Saudi Arabia targets $100 crude price
Comment of the Day

January 17 2012

Commentary by Eoin Treacy

Saudi Arabia targets $100 crude price

This article by Javier Blas and Guy Chazan for the Financial Times may be of interest to subscribers. Here is a section:
Saudi Arabia is aiming to keep oil prices at about $100 a barrel, a third above its previous public target, in a sign that Riyadh needs higher oil revenues to sustain a big rise in public spending .

Ali Naimi, the Saudi oil minister, on Monday for the first time said the world's largest oil producer aimed to keep oil prices at the triple-digit level.

“Our wish and hope is we can stabilise this oil price and keep it at a level around $100 [a barrel],” Mr Naimi told CNN . “If we were able as producers and consumers to average $100 I think the world economy would be in better shape.”

Eoin Treacy's view Saudi Arabia's efforts to avoid revolt through increased social benefits and generous fuel subsidies may remove a short-term element of uncertainty. It does not nothing to allay medium to longer-term fears of upheaval. The country appears ill equipped to cater to the needs and demands of its large, young population who display a strong sense of entitlement without a corresponding work ethic. (Also see David's piece in Comment of the Day on January 6th).

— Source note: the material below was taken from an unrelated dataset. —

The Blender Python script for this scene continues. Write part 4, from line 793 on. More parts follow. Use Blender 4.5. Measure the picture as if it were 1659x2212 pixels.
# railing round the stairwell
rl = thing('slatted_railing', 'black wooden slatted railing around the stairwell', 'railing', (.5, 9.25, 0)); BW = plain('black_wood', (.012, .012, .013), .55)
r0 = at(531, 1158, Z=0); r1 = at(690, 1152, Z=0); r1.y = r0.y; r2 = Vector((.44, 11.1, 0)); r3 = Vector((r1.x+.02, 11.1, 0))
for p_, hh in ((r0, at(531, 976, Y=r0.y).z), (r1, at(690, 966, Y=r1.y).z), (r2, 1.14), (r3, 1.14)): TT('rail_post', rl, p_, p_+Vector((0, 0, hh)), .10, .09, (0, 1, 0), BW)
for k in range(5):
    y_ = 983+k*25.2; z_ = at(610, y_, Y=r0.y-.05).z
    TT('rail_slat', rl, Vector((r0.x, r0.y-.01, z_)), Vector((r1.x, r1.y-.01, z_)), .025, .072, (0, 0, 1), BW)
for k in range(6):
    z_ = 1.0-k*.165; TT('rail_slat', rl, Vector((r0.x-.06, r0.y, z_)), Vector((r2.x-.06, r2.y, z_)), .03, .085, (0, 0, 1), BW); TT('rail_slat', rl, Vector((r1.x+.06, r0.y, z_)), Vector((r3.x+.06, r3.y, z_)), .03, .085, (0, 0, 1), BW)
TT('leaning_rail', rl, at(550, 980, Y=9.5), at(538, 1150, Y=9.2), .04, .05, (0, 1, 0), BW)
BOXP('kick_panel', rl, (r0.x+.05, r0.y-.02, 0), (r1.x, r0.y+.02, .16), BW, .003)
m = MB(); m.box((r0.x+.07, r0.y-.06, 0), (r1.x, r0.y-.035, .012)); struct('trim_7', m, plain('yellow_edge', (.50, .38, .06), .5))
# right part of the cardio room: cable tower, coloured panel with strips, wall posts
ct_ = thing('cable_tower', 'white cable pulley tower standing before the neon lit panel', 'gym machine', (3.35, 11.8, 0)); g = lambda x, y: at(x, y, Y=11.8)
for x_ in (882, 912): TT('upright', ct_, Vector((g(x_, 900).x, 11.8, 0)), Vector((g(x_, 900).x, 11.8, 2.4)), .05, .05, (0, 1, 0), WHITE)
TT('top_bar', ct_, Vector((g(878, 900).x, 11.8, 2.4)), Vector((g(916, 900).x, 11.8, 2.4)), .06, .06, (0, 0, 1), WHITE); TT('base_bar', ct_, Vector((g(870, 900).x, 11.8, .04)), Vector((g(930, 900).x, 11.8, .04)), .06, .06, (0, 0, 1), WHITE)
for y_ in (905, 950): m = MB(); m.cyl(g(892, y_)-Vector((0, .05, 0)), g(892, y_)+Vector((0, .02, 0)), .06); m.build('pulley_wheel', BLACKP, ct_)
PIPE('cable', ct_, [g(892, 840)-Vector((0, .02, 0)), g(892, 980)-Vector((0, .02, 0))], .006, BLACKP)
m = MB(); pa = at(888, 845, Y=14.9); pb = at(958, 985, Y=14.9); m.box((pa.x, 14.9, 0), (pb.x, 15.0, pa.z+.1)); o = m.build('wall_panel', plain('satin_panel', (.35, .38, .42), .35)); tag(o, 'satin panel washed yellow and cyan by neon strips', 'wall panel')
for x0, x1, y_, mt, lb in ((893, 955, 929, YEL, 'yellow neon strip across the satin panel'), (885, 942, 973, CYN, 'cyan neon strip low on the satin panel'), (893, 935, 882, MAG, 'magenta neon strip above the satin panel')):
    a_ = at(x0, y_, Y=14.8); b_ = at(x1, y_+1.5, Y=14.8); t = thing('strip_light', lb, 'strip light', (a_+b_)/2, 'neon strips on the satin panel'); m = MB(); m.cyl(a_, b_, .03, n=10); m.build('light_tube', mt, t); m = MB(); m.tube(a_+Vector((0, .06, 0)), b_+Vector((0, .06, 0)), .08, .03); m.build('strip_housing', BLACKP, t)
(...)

Brent crude oil is currently in backwardation throughout the futures curve, suggesting more than a short-term supply shortage. US Dollar prices are currently challenging the 10-month progression of lower rally highs and have been consolidating above the 200-day MA since late December. A sustained move below $108 would be required to question potential for some additional upside.

The strength of the US Dollar over the last few months has at least partially contained the impact of higher oil prices on the US economy. The same cannot be said for the Eurozone. The downside of a weaker currency is the effect on imported commodity prices. Brent crude priced in Euro has been ranging in the region of the 2008 peak for almost a year. It broke out of this range two weeks ago and a sustained move below €83 would be required to question medium-term scope for additional upside. While the outlook for global growth remains relatively sanguine, a surge in crude oil prices represents a non-trivial threat to that outlook.